Monday, February 14, 2011

Nashville's Crème Brûlée Inspires an Indie-Rock Homage

Posted By on Mon, Feb 14, 2011 at 5:34 PM

Miels inventive version of crem brulee
In my Food Biz column in the Nashville Post section of this week's print edition of The City Paper, I report on a couple things, including some more details on what Nicki Wood reported here: that Pig & Pie barbecue will return as early as March, with BBQ veteran John Hamilton and his wife Jackie taking over the former Hot Kabobs space on White Bridge Road.

But on a quirkier note, I write about the fact that two prominent figures in indie rock, My Morning Jacket frontman Jim James and his friend M. Ward — an indie-folk solo act and half of the duo She & Him with Zooey Deschanel — have started a blog exclusively devoted to the caramel-topped custard known as crème brûlée.

Neither musician lives here, but somehow the crème brûlée they encountered in Nashville has ignited a love affair. In the crème-brû-log, "an online resource for critique and tastings of crème brûlée from around the world," James proclaims Miel's crème brûlée as "the standard to which all other brûlée shall be held."

The rating system is hard to decipher, but happily for Miel and pastry chef Angela Reynolds, they received a score of "infinite." That can't be bad.

James' entries are so fanciful that they're hard to comprehend if you're not from Nashville. For example, his post about the flan at Back to Cuba (flan being a close cousin to crème brûlée) is a long, fictional narrative about Havana in 1957. The restaurant is only mentioned in the text below a stock photo of flan. (Back to Cuba's log rating: 77789987986780123777. I think that's probably a pretty high score.)

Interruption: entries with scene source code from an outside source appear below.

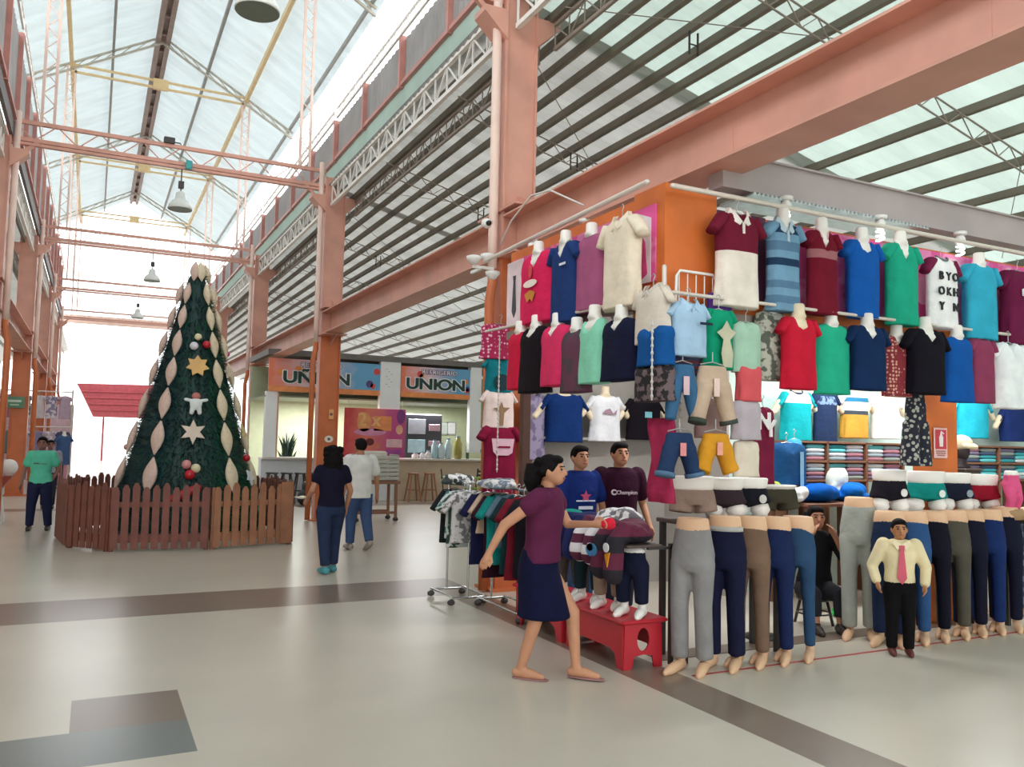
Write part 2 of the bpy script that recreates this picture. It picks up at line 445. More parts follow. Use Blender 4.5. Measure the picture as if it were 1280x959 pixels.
# clerestory between aisle roof and nave roof: cladding strip with ribs, open above
for x, s, c0, c1 in ((XR + .05, 1, 7.6, 8.35), (XL + .2, -1, 7.3, 8.85)):
    for k, (a, b) in enumerate(zip(YALL, YC)):
        if s < 0 and k == 0: continue
        mb = MB(); n = int((b - a) / .05)
        vs = []; fs = []
        for i in range(n + 1):
            y = a + (b - a) * i / n; d = .012 * math.sin(PI * i / 2)
            vs += [(x + d, y, c0), (x + d, y, c1)]
        for i in range(n): fs.append((2 * i, 2 * i + 2, 2 * i + 3, 2 * i + 1))
        mb.add(vs, fs); c = struct('wall_clerestory', mb, GREYCLAD)
        r = MB()
        for i in range(5):
            y = a + .1 + (b - a) * i / 4
            r.box(x - .09, x + .09, y - .04, y + .04, c0 - .1, c1 + .05) if i < 4 else None
        r.bar((x - s * .04, a, c0 - .04), (x - s * .04, b, c0 - .04), .07, .07)
        r.build('rib', M('dusky_pink_paint', (190, 130, 120), .5), c)
        w = MB(); lattice(w, (x - s * .08, a + .1, c1 + .05), (x - s * .08, b - .1, c1 + .05), .2, 26, .035, .014)
        w.build('lattice_rail', WHITEP, c)
        t = MB(); t.box(x - .01, x + .01, a, b, 7.22, 7.52); t.build('light_strip', S_NEAR, c)
        t = MB(); t.box(x - .03, x + .03, a, b, 6.93, 7.2); t.build('gutter', M('dark_gutter', (110, 104, 104), .6), c)

# pendant dome lamps below the tie trusses
LAMPW = M('white_enamel', (225, 228, 222), .35, .04); LAMPG = M('grey_green_enamel', (120, 132, 122), .5, .05)
def dome(y, label):
    t = thing('pendant_lamp', label, 'lamp', (1.3, y, 6.02), 0, 'dome lamps hanging under the tie trusses')
    mb = MB(); prof = [(.225, 0), (.225, .02), (.2, .1), (.15, .17), (.1, .2), (.1, .2), (.09, .32), (.03, .36)]
    mb.lathe(prof, 28, cap=True); mb.build('lamp_shade', LAMPW, t, True)
    mb = MB(); mb.lathe([(.22, -.004), (.22, .004)], 28); mb.build('diffuser', LAMPG, t)
    mb = MB(); mb.tube([(0, 0, .34), (0, 0, .86)], .012, 8, round_ends=False); mb.box(-.05, .05, -.05, .05, .42, .55); mb.build('stem', DARKST, t)
dome(YC[0], 'large dome pendant lamp at the top edge, nearest under the nave roof')
dome(YC[1], 'white dome pendant lamp with short stem, hanging above the christmas tree')
dome(YC[2], 'pale dome pendant lamp hanging farther down the nave behind the tree tip')
dome(YC[3], 'small far dome pendant lamp before the bright open end of the hall')
t = thing('junction_box', 'small dark box on top of the second tie truss', 'box', (1.05, YC[1], 7.27))
mb = MB(); mb.rbox(-.1, .1, -.08, .08, 0, .12, .01); mb.build('case', DARKST, t)
mb = MB(); mb.tube([(.1, 0, .05), (.2, 0, .05), (.22, 0, .0)], .012, 6); mb.build('cable', DARKST, t)
t = thing('hanging_tag', 'small teal tag tied to the second tie truss above the lamp', 'tag', (1.42, YC[1] - .08, 6.93))
mb = MB(); mb.rbox(-.06, .06, -.015, .015, -.12, .06, .01); mb.build('tag_card', M('teal_plastic', (60, 160, 160), .5), t)

# gable frame and the outside beyond the open far end
mb = MB(); mb.box(XL, XR, 44.3, 44.42, 6.9, 7.3); struct('beam_gable', mb, PALE)
t = thing('awning', 'faded red roof of a stall outside the bright far end', 'awning', (1.0, 58, 0))
mb = MB(); mb.loft([[(-2.0, -.4, 4.75), (2.6, -.4, 4.85), (2.6, 1.2, 4.95), (-2.0, 1.2, 4.85)], [(-1.7, -.3, 4.2), (2.6, -.3, 4.3), (2.6, 1, 4.3), (-1.7, 1, 4.2)], [(-1.0, -.2, 2.75), (2.5, -.2, 2.75), (2.5, .9, 2.75), (-1.0, .9, 2.75)]])
for k in range(4): mb.bar((-1.75 + .25 * k, -.36 + .03 * k, 4.3 - .38 * k), (2.55, -.36 + .03 * k, 4.36 - .38 * k), .06, .06)
mb.build('awning_roof', M('faded_red_sheet', (190, 90, 100), .7), t)
for x in (-.4, 2.2):
    mb = MB(); mb.tube([(x, .5, 0), (x, .5, 2.7)], .06, 8); mb.build('post', M('faded_red_sheet', (190, 90, 100), .7), t)

# ---------------------------------------------------------------- light: overcast daylight
w = bpy.data.worlds.new('sky'); SC.world = w; w.use_nodes = True
bg = w.node_tree.nodes['Background']; bg.inputs['Color'].default_value = (.97, .99, 1, 1); bg.inputs['Strength'].default_value = 2.3
SC.view_settings.view_transform = 'Standard'; SC.view_settings.look = 'None'; SC.view_settings.gamma = 1.0
SC.view_settings.use_curve_mapping = False; SC.view_settings.exposure = 0.5
SC.cycles.max_bounces = 8; SC.cycles.diffuse_bounces = 4; SC.cycles.use_denoising = True
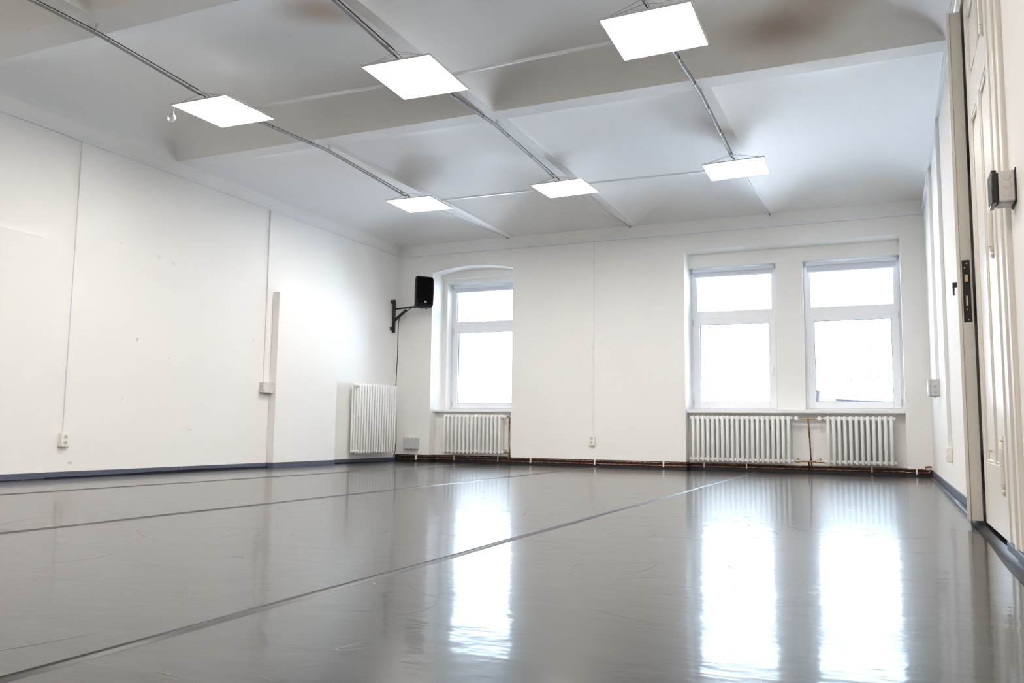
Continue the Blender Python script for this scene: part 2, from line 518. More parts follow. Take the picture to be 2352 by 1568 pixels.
cm = MB()
for k0, (y0, y1, xs) in enumerate(bays):
    for k in range(len(xs) - 1):
        x0 = xs[k] + (RW if k > 0 else 0); x1 = xs[k + 1]
        wx = min((x1 - x0) / 2, 1.15); wy = min((y1 - y0) / 2, 0.8 if k0 == 0 else 1.15)
        wxr = 1.8 if (len(xs) == 3 and k == 1) else wx
        H = 0.20 if k0 == 0 else 0.29
        nu = max(24, int((x1 - x0) / 0.045)); nv = int((y1 - y0) / 0.045)

        def uu(t): return 0.5 - 0.5 * math.cos(PI * t) if True else t

        def fn(a, b):
            a = 0.35 * a + 0.65 * uu(a); b = 0.35 * b + 0.65 * uu(b)
            x = x0 + (x1 - x0) * a; y = y0 + (y1 - y0) * b
            tx = min((x - x0) / wx, (x1 - x) / wxr); ty = min(y - y0, y1 - y) / wy
            pw = 0.85 if k0 == 0 else 0.58
            px, py = prof(tx, pw), prof(ty, pw)
            # soft minimum: crisp groin low down, fading towards the crown
            kk = 0.02 + 0.10 * min(px, py)
            h = max(kk - abs(px - py), 0) / kk
            return (x, y, ZR + 0.004 + H * (min(px, py) - h * h * kk / 4))
        cm.grid(fn, nu, nv)
# flat soffits of ribs and beams
for (y0, y1, xs) in bays:
    for xx in xs[1:-1]: cm.box(xx, xx + RW, y0, y1, ZR, ZR + .16)
for a, b in BEAMS: cm.box(0, XR, a, b, ZR, ZR + .2)
cm.box(-0.35, XR + .5, YB - .3, 0.9, 3.95, 4.15)
ceiling = struct('ceiling', cm, ceil_m, label='white vaulted plaster ceiling with flat ribs and cross beams', cat='ceiling', smooth=35, recalc=False)

# skirtings
sk = MB(); sk.box(0, 0.012, -12.6, 0, 0, 0.058)
struct('baseboard_left', sk, skirt_m, label='blue grey painted skirting band along the left wall', cat='skirting', bevel=.002)
sk = MB(); sk.box(XR - 0.012, XR, -4.98, 0, 0, 0.073)
struct('baseboard_right', sk, skirt_m, label='blue grey painted skirting band along the right wall', cat='skirting', bevel=.002)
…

After the jump, read James' rhapsody on Miel's dessert, with a cameo appearance by one of America's greatest writers.

I have standardized the punctuation for clarity:

"I notice two hummingbirds sitting on the shoulders of a younger Mark Twain as he licks the caramel off the bottom of his brûlée... and for the first time the idea of Huckleberry Finn pops into his mind and he smiles with the knowledge of future success. He notices me and holds up his brûlée in a ‘cheers' gesture — which I return — thrusting my brulee high into the air in mutual celebration."